Why is Deck Cleaning and Sealing Important?

At least once a week we will be asked by a homeowner to pressure wash a wooden deck. Before I even ask the size of the deck I fire right back with questions of my own, “Are you planning on sealing and staining it when we are finished?” Now you may think I ask this so we can piggyback services contracting services and make a few extra bucks off of one customer. Truth is we do not even offer deck sealing and staining so if pressure washing and staining are the only services you are looking for we will save you time and refer you to another pressure washing and deck staining company in your area. 

While it seems like these services would go hand in hand we would rather refer you to a painting and staining specialist who not only has experience with pressure washing wooden decks but also sanding and staining.
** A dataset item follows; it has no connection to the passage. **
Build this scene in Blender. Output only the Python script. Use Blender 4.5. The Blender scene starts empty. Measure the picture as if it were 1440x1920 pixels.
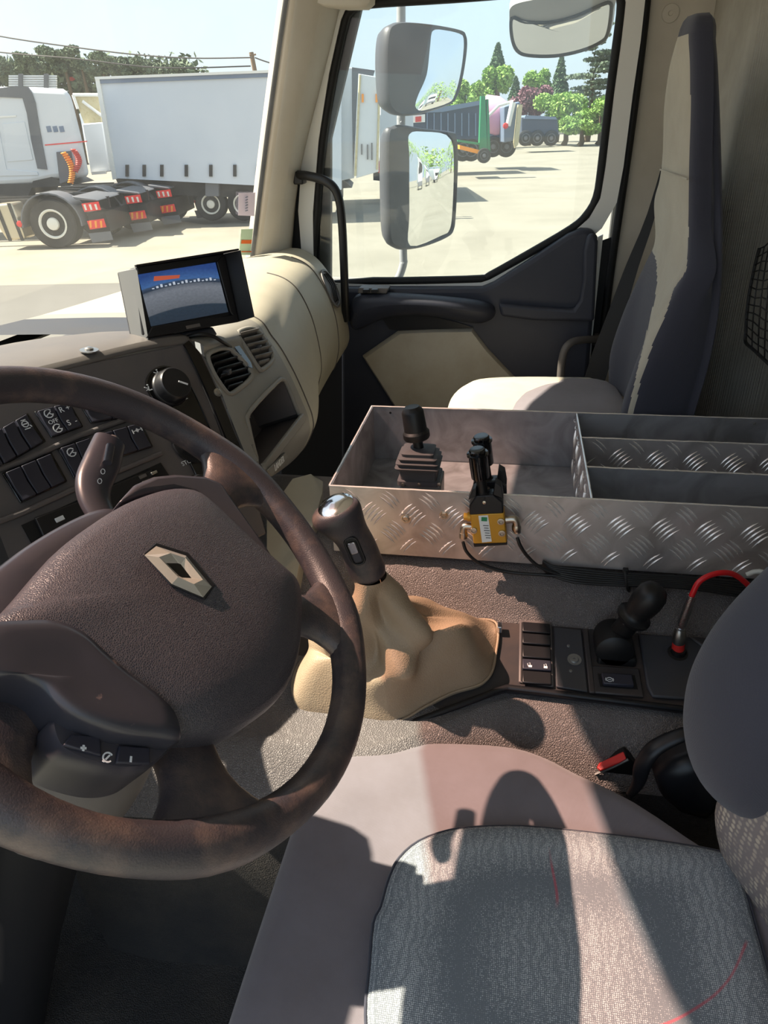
import bpy, bmesh, math, random
import numpy as np
from mathutils import Vector, Matrix
from mathutils.bvhtree import BVHTree

random.seed(7)
SC = bpy.context.scene
COL = SC.collection
# ------------------------------------------------------------------ camera
# world: -X = front of the truck, +Y = passenger side, Z up, cab floor at z=0 (metres)
F = 1330.0; PITCH = math.radians(28.6); ROLL = 0.034; YAW = math.radians(10.8)
CAM = np.array([0.0, -0.85, 1.25])
fwd = np.array([-math.sin(YAW)*math.cos(PITCH), math.cos(YAW)*math.cos(PITCH), -math.sin(PITCH)])
_r0 = np.array([math.cos(YAW), math.sin(YAW), 0.0]); _u0 = np.cross(_r0, fwd)
c_, s_ = math.cos(ROLL), math.sin(ROLL)
right = c_*_r0 - s_*_u0; up = c_*_u0 + s_*_r0
cam_d = bpy.data.cameras.new('camera'); cam = bpy.data.objects.new('camera', cam_d); COL.objects.link(cam)
cam_d.sensor_fit = 'VERTICAL'; cam_d.sensor_height = 36.0; cam_d.lens = F*36.0/1920.0
cam_d.clip_start = 0.02; cam_d.clip_end = 2000
cam.matrix_world = Matrix(((right[0], up[0], -fwd[0], CAM[0]), (right[1], up[1], -fwd[1], CAM[1]),
                           (right[2], up[2], -fwd[2], CAM[2]), (0, 0, 0, 1)))
SC.camera = cam
# ------------------------------------------------------------------ sky, sun, exposure
w = bpy.data.worlds.new('sky'); SC.world = w; w.use_nodes = True
nt = w.node_tree; nt.nodes.clear()
out = nt.nodes.new('ShaderNodeOutputWorld'); bg = nt.nodes.new('ShaderNodeBackground')
sky = nt.nodes.new('ShaderNodeTexSky'); sky.sky_type = 'NISHITA'; sky.sun_disc = False
SUN_EL = math.radians(54); SUN_AZ = math.radians(-3)      # azimuth from straight ahead, negative = driver side
sky.sun_elevation = SUN_EL; sky.sun_rotation = math.radians(-90)+SUN_AZ; sky.air_density = 1.0; sky.dust_density = 2.2; sky.ozone_density = 1.2
mx = nt.nodes.new('ShaderNodeMix'); mx.data_type = 'RGBA'; mx.inputs[0].default_value = 0.75
mx.inputs[7].default_value = (2.8, 3.5, 4.1, 1)
nt.links.new(sky.outputs[0], mx.inputs[6]); nt.links.new(mx.outputs[2], bg.inputs[0]); nt.links.new(bg.outputs[0], out.inputs[0])
bg.inputs[1].default_value = 0.27
sun_d = bpy.data.lights.new('sun', 'SUN'); sun_d.energy = 13.5; sun_d.angle = math.radians(0.6); sun_d.color = (1.0, 0.94, 0.82)
sun = bpy.data.objects.new('sun', sun_d); COL.objects.link(sun)
SUNDIR = Vector((-math.cos(SUN_EL)*math.cos(SUN_AZ), math.cos(SUN_EL)*math.sin(SUN_AZ), math.sin(SUN_EL)))
sun.rotation_euler = SUNDIR.to_track_quat('Z', 'Y').to_euler(); sun.location = (-6, 0, 9)
SC.view_settings.view_transform = 'Standard'; SC.view_settings.look = 'None'
SC.view_settings.exposure = 0.15; SC.view_settings.gamma = 1.0; SC.view_settings.use_curve_mapping = False
SC.cycles.max_bounces = 8; SC.cycles.diffuse_bounces = 4; SC.cycles.glossy_bounces = 4
SC.cycles.transparent_max_bounces = 12; SC.cycles.sample_clamp_indirect = 4.0
SC.cycles.use_denoising = True
# ------------------------------------------------------------------ measuring helpers: where a photo point lies on a real plane
def ray(px, py):
    d = fwd*F + right*(px-720) + up*(960-py); return d/np.linalg.norm(d)
def proj(P):
    v = np.array(P, float)-CAM; z = v@fwd; return (720+F*(v@right)/z, 960-F*(v@up)/z)
def onY(px, py, Y): d = ray(px, py); return CAM+d*(Y-CAM[1])/d[1]
def onZ(px, py, Z): d = ray(px, py); return CAM+d*(Z-CAM[2])/d[2]
def onX(px, py, X): d = ray(px, py); return CAM+d*(X-CAM[0])/d[0]
def onP(px, py, P0, n): d = ray(px, py); return CAM+d*((np.array(P0)-CAM)@np.array(n))/(d@np.array(n))
def nrm(v): v = np.array(v, float); return v/np.linalg.norm(v)
V = lambda *a: np.array(a, float)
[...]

Unfortunately, it can get a bit expensive if you want it done correctly. This is because it is not generally a one day process. Most contractors will recommend pressure washing the first day and sanding and staining the next day.

Why is Sealing or Staining Important

At this point you may be asking yourself why sealing or staining a wooden deck or fence is important. Depending which source you read approximately half of residential homes in the United States have at least a wooden deck, siding, fence or roof. While this number may be declining in recent years due to the increased usage of composite materials like vinyl siding, composite decks and vinyl fences the point is there are a significant number of homeowners that still have some form of wooden materials used on the property.
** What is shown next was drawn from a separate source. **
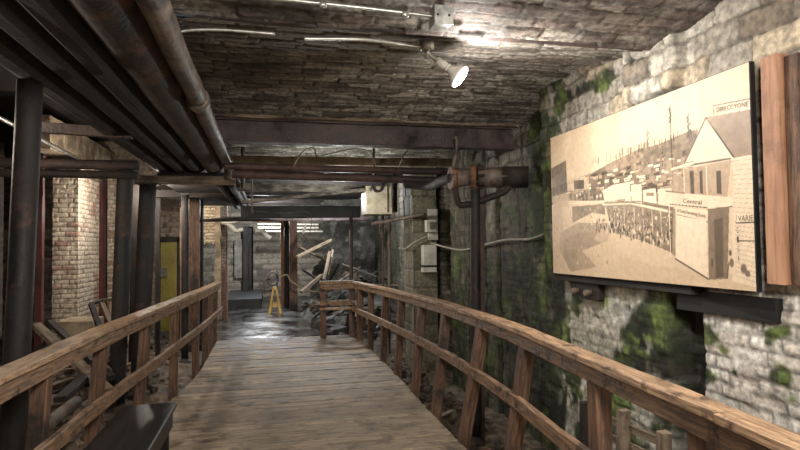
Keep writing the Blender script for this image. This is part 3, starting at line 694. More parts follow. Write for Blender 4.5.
# long lintel beam on the left and light conduit
lt = MB(); lt.bar((-3.27, 9.4, 3.34), (-3.27, 15.5, 3.34), .28, .50, up=(0, 0, 1), jit=.006)
solo(lt, 'lintel_beam', 'paleblock', 'pale lit lintel running above the brick piers on the left', 'beam')
mb = MB(); mb.tube([(-3.1, 4.0, 3.24), (-3.1, 7.7, 3.17), (-3.1, 11, 3.09), (-3.1, 14.4, 3.01)], .028, 10)
solo(mb, 'conduit', 'galv', 'long light grey conduit below the pale lintel on the left', 'conduit')
for i, y in enumerate((3.6, 4.6, 5.7, 6.8)):
    mb = MB(); mb.bar((-3.8, y, 3.72), (-1.2, y, 3.72), .08, .2, up=(0, 0, 1), jit=.003)
    solo(mb, 'ceiling_joist', 'darkwood', 'dark joist high over the left aisle, %s from the camera end' % ('first', 'second', 'third', 'fourth')[i], 'joist', 'dark joists over the left aisle')

# ================================================================== LAMP, CONDUITS
def catm(pts, n=8):
    pts = [Vector(p) for p in pts]; out = []
    for i in range(len(pts)-1):
        p0 = pts[max(i-1, 0)]; p1 = pts[i]; p2 = pts[i+1]; p3 = pts[min(i+2, len(pts)-1)]
        for k in range(n):
            t = k/n; out.append(.5*((2*p1)+(p2-p0)*t+(2*p0-5*p1+4*p2-p3)*t*t+(3*p1-p0-3*p2+p3)*t**3))
    return out+[pts[-1]]
BX = at(440, 19, y=3.05); BX2 = Vector((at(428, 50, y=3.55).x, 3.55, at(428, 50, y=3.55).z))
a = at(255, -3, y=3.05)
cd = thing('conduit', 'bright steel conduit running left from the square ceiling box', 'conduit', (BX.x, 3.05, BX.z))
mb = MB(); mb.tube(catm([(a.x-.4, 3.05, a.z+.0), (a.x, 3.05, a.z), ((a.x+BX.x)/2, 3.05, (a.z+BX.z)/2+.01), (BX.x, 3.05, BX.z+.01)]), .0095, 10); part(mb, 'tube', 'galv', cd)
for f in (.35, .8):
    mb = MB(); p = Vector((a.x+(BX.x-a.x)*f, 3.05, a.z+(BX.z-a.z)*f)); mb.lathe(p-Vector((.02, 0, 0)), (1, 0, .02), [(0, .010), (.003, .015), (.037, .015), (.04, .010)], 12); part(mb, 'coupling', 'galv', cd)
jb = thing('junction_box', 'square galvanised junction box on the brick ceiling above the lamp', 'box', (BX.x, 3.05, BX.z-.05))
mb = MB(); mb.box(BX.x-.045, BX.x+.055, 3.0, 3.12, BX.z-.045, BX.z+.05, ch=.006); part(mb, 'box', 'galv', jb)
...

You probably know that rain, snow, and other precipitation can wear down natural wood and cause cracks, fading and in some cases mold and mildew. Over time sun light will cause fading in wood decks and fences. And, if you see some form of mold or dirt growing it will most likely not disappear on its own. Staining or sealing your deck can prevent all of these things at least for some period of time.

Cleaning Product to Use

Many homeowner will use a household bleach to prepare a deck or fence for staining and while this is a major component that any pressure washing contractor will use it should not be the only agent used. Phosphoric acid can remove aging, oxalic acid can remove rust stains, and citric acid can be used on harder woods. If you are unfamiliar with what type of wood your deck is made of or it looks like too big of a job to tackle on your own contact an expert.
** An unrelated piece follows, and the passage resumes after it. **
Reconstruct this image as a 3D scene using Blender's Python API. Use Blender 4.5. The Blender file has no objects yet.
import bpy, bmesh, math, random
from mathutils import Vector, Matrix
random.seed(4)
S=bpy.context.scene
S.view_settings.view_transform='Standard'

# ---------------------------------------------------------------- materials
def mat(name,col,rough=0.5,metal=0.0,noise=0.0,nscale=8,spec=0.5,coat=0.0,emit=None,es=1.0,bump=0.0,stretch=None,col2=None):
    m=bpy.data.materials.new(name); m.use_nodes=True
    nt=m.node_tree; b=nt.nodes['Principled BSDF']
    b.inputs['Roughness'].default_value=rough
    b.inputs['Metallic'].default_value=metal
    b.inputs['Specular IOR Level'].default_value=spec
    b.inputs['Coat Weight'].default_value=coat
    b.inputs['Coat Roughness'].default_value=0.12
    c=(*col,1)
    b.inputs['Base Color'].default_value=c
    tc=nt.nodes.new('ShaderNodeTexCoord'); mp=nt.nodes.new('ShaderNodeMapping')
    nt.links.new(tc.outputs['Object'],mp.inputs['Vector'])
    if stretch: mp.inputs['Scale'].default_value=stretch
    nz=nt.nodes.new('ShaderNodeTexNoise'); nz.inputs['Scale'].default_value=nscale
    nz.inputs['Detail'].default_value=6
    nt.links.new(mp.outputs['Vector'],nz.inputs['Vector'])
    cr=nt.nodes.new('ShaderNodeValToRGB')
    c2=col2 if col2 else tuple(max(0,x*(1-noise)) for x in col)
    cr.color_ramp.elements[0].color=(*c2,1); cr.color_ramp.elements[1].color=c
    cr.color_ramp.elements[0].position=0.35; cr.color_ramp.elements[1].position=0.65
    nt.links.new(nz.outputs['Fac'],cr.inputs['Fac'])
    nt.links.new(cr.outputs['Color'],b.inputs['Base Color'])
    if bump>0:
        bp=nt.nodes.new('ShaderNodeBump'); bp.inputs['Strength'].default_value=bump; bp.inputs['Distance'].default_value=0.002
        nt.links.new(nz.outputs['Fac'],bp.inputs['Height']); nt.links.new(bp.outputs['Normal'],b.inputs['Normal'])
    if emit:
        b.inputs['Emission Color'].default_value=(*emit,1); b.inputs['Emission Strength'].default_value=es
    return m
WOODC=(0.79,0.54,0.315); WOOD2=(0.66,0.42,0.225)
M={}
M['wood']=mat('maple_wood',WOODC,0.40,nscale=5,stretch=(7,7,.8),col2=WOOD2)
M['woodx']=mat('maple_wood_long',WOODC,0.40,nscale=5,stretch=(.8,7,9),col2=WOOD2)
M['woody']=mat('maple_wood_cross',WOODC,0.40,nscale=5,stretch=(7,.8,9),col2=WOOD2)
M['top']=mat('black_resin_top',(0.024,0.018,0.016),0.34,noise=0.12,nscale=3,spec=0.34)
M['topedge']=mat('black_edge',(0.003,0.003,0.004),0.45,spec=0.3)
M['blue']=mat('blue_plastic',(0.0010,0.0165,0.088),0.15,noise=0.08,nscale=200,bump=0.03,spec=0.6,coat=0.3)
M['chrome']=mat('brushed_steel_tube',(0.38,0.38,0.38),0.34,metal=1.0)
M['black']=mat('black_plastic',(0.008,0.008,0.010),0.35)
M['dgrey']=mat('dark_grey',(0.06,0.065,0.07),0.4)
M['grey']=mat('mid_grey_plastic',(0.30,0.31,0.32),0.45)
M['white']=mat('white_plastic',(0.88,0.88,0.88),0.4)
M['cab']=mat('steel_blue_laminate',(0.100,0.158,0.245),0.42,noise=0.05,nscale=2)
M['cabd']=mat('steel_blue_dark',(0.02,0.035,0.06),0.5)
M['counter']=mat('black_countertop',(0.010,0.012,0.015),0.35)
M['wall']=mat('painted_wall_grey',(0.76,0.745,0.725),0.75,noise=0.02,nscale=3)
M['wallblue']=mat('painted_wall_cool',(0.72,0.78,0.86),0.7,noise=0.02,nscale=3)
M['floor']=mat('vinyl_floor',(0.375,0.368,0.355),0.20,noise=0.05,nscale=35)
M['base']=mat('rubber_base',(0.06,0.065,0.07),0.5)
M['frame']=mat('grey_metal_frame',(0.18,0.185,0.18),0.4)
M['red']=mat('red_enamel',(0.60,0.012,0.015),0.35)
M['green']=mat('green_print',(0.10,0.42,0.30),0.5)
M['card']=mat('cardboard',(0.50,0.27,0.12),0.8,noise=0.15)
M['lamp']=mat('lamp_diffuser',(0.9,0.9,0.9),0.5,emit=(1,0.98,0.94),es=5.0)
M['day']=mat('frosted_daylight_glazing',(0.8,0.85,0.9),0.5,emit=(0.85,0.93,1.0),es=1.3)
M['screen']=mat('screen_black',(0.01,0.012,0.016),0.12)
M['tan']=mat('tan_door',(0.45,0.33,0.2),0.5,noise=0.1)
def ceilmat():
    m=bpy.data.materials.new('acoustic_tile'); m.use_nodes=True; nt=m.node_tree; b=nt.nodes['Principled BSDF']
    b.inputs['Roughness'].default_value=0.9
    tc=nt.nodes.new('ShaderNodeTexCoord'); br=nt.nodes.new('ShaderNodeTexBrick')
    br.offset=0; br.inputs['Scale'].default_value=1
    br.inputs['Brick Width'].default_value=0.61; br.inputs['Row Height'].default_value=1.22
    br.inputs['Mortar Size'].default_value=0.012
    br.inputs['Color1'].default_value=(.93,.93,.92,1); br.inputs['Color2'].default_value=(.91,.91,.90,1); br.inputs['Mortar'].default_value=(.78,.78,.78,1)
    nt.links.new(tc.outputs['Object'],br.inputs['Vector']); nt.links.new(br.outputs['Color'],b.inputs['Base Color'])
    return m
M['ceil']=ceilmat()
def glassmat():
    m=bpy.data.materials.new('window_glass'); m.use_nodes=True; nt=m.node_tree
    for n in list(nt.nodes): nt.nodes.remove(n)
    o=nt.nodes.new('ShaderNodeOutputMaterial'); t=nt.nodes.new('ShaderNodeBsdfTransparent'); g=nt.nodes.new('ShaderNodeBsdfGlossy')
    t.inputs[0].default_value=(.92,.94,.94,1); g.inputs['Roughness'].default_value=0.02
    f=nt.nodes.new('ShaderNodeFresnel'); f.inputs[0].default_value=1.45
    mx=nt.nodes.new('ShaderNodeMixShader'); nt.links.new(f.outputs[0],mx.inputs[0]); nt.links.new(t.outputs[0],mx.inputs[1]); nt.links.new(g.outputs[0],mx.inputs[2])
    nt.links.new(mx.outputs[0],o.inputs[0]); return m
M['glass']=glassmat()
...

If you decide to take on the job yourself make sure you do not use high pressure. The cleaning agents are supposed to do most of the work. You will have to sand at least once, first with a lower grit paper and second with a higher grit paper for the fine look you are hoping for. If your deck was sealed previously, you will need to remove the existing finish with a stripper. You will probably have to sand the deck after this process as well.

Sealing your Deck

There is no one sized fits all sealant for all wooden decks in the world. There are different sealing agents used for the different types of wood on the market. Sure, you can buy the cheapest seal out there or the most expensive seal out there but odds are if you do a little research your money will go a long way. In many cases a homeowner will purchase the most expensive sealant on the market assuming that it HAS to work. But in my experience that is like putting a premium gasoline in a car that is built to take regular. Yes, it will probably work but you will be wasting money.

Choose the sealant that is best for you. A decent sealant will provide fading against sunlight and resistance against mold and mildew. You should wait at least 24 hours (read the manufacturers instructions) before applying any protective coating. Mix all of your sealants together before applying to ensure uniformity in both color and consistency for your deck or fence. Two coats are generally better than one but again refer to the manufacturers guidelines.